Copy out, unchanged, every line from the start of the records to the line that contains "PI = math.pi", and stop there.

INFORMATION PROVIDED:
____

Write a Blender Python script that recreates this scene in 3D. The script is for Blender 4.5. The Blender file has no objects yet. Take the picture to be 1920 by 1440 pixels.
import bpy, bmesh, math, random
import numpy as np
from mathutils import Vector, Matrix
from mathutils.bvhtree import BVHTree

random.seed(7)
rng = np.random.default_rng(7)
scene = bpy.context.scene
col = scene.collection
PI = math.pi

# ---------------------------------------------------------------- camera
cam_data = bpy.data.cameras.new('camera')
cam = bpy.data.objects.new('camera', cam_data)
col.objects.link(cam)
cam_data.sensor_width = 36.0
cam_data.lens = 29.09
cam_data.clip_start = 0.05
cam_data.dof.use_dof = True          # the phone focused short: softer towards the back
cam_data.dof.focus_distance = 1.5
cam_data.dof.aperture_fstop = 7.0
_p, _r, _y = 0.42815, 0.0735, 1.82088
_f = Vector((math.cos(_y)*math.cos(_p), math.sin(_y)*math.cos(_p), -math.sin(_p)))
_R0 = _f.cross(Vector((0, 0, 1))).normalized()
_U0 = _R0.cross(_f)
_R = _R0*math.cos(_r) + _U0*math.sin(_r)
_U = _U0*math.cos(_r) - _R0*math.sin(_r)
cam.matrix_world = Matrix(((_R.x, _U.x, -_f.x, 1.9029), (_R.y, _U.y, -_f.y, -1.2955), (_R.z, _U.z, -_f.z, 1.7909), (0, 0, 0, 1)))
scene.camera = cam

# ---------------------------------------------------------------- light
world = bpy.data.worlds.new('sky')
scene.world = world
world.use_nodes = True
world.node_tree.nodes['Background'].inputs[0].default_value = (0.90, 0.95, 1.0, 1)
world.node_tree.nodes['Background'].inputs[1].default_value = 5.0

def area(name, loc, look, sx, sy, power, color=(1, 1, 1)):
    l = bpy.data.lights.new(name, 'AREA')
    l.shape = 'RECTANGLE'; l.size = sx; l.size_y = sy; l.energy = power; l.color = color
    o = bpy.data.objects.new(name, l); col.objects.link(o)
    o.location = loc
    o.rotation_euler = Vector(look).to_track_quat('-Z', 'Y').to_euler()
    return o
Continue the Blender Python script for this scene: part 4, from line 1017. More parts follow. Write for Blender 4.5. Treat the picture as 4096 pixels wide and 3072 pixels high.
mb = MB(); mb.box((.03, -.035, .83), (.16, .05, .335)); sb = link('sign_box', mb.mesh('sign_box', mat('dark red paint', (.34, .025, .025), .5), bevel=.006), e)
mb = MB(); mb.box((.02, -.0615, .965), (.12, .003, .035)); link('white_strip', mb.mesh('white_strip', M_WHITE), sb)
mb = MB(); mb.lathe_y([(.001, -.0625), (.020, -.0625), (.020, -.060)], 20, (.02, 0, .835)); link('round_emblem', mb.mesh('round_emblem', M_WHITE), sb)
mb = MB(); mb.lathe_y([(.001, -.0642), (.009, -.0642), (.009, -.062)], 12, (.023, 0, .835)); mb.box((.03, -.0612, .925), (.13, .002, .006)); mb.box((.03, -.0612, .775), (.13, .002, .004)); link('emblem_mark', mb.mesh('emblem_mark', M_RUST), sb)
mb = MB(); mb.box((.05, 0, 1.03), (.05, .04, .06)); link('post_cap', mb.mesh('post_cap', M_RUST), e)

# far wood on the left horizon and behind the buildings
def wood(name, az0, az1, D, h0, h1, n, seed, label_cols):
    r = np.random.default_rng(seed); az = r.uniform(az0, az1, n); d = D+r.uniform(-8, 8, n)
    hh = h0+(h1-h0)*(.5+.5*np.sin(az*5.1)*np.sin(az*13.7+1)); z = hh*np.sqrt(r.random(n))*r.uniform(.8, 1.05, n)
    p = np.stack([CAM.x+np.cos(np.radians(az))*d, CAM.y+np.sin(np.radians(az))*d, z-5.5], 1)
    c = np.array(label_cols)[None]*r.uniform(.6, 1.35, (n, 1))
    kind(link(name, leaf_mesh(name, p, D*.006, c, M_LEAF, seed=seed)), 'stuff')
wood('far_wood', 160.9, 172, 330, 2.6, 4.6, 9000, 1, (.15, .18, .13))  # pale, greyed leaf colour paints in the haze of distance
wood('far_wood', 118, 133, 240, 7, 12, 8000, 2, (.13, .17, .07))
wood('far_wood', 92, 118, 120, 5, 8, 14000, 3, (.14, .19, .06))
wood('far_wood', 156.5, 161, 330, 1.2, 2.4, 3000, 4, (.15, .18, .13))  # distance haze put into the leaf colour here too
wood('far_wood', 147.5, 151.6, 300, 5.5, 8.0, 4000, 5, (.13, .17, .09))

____

RESULT:
Write a Blender Python script that recreates this scene in 3D. The script is for Blender 4.5. The Blender file has no objects yet. Take the picture to be 1920 by 1440 pixels.
import bpy, bmesh, math, random
import numpy as np
from mathutils import Vector, Matrix
from mathutils.bvhtree import BVHTree

random.seed(7)
rng = np.random.default_rng(7)
scene = bpy.context.scene
col = scene.collection
PI = math.pi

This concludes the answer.